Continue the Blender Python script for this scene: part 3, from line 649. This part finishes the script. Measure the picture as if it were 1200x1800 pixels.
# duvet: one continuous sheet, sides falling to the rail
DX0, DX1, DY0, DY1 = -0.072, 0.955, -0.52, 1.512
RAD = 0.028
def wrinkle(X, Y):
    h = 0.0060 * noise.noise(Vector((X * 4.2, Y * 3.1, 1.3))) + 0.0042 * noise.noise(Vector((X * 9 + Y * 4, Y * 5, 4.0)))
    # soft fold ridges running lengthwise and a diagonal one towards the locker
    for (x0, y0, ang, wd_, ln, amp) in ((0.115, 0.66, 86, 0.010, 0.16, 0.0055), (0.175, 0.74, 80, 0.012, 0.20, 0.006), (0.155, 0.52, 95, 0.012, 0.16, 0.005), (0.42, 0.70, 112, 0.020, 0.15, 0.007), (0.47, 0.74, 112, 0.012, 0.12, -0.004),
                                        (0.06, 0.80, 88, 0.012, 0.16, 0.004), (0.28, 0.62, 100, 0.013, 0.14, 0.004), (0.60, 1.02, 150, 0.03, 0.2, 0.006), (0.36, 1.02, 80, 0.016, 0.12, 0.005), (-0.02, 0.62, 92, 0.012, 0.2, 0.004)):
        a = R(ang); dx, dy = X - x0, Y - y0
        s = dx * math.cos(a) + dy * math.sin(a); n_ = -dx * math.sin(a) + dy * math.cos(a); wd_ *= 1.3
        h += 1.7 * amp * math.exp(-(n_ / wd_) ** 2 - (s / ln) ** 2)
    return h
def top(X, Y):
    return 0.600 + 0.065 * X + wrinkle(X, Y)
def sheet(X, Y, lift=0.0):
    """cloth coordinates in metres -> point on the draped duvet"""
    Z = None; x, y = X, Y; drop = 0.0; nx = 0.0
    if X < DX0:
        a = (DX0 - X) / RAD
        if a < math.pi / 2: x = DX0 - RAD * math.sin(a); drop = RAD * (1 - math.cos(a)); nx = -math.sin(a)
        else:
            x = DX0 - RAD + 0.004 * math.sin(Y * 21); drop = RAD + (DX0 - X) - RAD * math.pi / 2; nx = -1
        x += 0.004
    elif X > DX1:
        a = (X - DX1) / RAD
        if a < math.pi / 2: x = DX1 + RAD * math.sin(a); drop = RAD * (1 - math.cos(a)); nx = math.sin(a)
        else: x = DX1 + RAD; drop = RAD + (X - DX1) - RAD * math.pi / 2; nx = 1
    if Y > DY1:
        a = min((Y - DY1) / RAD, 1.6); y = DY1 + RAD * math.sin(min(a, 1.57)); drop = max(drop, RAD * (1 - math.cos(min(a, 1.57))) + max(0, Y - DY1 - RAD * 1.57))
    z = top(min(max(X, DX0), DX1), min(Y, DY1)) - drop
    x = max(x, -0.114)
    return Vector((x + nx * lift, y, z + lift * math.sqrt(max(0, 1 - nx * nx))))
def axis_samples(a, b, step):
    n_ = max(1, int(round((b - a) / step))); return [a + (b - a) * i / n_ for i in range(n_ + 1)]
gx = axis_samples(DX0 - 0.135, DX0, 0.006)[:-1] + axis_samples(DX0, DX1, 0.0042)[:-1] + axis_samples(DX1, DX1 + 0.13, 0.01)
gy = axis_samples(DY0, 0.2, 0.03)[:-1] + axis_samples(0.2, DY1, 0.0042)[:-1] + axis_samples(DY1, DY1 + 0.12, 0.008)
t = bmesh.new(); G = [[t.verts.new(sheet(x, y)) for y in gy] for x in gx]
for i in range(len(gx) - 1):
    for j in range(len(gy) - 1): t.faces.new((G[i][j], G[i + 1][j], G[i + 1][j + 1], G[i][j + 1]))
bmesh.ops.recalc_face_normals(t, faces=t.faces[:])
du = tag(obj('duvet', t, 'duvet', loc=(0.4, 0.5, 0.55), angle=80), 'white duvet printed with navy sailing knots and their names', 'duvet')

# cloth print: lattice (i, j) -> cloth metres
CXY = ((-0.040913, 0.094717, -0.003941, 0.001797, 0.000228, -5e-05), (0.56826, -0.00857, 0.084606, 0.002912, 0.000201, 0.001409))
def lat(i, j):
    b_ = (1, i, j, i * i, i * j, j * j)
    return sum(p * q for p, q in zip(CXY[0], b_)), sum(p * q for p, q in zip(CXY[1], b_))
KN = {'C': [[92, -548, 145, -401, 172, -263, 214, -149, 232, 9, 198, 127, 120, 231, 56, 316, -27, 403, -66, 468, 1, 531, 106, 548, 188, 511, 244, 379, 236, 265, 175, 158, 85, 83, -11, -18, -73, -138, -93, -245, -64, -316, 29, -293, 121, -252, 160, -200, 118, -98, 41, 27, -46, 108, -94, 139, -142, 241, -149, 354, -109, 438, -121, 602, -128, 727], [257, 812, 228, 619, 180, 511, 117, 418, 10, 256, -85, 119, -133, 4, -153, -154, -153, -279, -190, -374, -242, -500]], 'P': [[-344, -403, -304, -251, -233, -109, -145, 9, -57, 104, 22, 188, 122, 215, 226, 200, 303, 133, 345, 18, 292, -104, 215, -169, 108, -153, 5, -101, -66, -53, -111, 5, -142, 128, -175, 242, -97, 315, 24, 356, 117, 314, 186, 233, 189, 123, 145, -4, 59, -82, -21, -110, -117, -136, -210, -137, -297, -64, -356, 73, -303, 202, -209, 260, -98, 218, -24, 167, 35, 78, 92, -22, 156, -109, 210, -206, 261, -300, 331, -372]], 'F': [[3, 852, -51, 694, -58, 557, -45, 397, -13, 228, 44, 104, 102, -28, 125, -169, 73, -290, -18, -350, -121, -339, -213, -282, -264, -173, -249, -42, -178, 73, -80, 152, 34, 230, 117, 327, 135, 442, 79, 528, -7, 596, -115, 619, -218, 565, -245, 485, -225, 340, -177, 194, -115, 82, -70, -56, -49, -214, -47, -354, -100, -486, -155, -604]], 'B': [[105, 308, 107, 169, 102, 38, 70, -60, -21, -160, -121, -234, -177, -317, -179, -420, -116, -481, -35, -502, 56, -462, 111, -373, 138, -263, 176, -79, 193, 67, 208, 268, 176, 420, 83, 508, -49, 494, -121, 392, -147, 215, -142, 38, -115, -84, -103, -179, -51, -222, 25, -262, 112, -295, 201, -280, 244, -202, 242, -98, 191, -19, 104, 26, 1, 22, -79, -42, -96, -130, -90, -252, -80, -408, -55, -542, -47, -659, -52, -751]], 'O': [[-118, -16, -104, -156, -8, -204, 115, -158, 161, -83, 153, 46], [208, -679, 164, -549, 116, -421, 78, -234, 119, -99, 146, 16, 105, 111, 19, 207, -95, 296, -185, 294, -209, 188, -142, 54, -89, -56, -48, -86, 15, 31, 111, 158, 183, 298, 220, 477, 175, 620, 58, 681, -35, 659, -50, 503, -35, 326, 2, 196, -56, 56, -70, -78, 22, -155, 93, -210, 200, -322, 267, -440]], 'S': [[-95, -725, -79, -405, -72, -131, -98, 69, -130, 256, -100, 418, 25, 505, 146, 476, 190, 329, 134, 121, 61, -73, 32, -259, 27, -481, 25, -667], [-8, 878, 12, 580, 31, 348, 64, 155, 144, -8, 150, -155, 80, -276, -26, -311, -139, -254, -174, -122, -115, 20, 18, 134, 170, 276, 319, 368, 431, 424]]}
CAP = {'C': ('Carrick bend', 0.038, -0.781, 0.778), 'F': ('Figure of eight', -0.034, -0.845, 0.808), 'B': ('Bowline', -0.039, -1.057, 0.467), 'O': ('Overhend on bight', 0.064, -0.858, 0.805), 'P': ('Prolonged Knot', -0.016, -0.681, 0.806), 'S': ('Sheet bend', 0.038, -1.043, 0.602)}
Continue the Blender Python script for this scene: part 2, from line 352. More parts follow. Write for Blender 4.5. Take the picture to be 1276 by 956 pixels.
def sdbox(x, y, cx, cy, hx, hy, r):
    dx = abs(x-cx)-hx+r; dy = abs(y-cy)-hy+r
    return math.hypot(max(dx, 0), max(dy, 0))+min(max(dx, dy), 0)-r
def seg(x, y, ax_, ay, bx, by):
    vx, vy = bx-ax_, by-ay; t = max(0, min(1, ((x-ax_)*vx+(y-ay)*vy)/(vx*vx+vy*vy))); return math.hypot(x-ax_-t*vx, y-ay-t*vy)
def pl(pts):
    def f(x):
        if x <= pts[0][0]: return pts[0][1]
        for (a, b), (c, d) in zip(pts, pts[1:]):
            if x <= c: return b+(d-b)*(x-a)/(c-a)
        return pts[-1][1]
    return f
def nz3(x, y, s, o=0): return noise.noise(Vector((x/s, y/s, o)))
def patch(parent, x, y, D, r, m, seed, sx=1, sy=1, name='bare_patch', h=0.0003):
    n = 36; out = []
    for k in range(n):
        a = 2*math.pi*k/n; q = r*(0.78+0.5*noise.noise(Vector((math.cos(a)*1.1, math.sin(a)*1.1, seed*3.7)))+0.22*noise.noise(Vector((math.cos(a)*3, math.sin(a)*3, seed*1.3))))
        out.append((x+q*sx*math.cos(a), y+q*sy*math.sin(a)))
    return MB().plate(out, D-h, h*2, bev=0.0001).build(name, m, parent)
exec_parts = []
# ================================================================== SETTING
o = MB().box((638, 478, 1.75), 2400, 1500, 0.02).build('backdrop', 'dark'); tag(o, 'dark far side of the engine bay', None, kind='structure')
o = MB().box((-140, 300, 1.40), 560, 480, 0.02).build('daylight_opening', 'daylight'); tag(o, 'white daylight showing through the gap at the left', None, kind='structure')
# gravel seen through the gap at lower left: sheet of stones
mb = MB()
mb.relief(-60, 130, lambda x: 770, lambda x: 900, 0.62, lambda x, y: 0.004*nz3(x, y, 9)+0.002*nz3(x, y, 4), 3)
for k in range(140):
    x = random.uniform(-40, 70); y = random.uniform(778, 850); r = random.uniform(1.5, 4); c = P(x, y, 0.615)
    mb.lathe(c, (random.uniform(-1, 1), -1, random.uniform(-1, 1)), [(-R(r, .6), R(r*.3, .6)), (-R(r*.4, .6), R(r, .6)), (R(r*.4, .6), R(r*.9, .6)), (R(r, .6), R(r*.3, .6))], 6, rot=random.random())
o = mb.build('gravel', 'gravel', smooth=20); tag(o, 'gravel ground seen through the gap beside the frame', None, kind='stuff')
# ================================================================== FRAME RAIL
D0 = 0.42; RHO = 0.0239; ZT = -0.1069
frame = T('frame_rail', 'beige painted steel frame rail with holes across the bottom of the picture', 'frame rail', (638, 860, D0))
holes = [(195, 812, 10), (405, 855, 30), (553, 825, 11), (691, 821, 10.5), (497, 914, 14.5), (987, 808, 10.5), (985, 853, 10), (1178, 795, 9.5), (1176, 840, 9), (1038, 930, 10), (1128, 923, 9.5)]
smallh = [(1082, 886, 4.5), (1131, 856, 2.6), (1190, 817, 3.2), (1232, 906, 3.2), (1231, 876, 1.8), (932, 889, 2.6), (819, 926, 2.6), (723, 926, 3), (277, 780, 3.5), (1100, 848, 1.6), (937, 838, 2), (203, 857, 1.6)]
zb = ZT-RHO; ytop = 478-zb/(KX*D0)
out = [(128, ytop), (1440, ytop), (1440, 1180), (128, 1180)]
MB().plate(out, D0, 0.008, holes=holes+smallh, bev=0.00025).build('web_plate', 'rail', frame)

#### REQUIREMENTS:
In the material above, tally every line with the string "from" in it, then give that number alone.

#### ANSWER FOR THIS EXERCISE:
2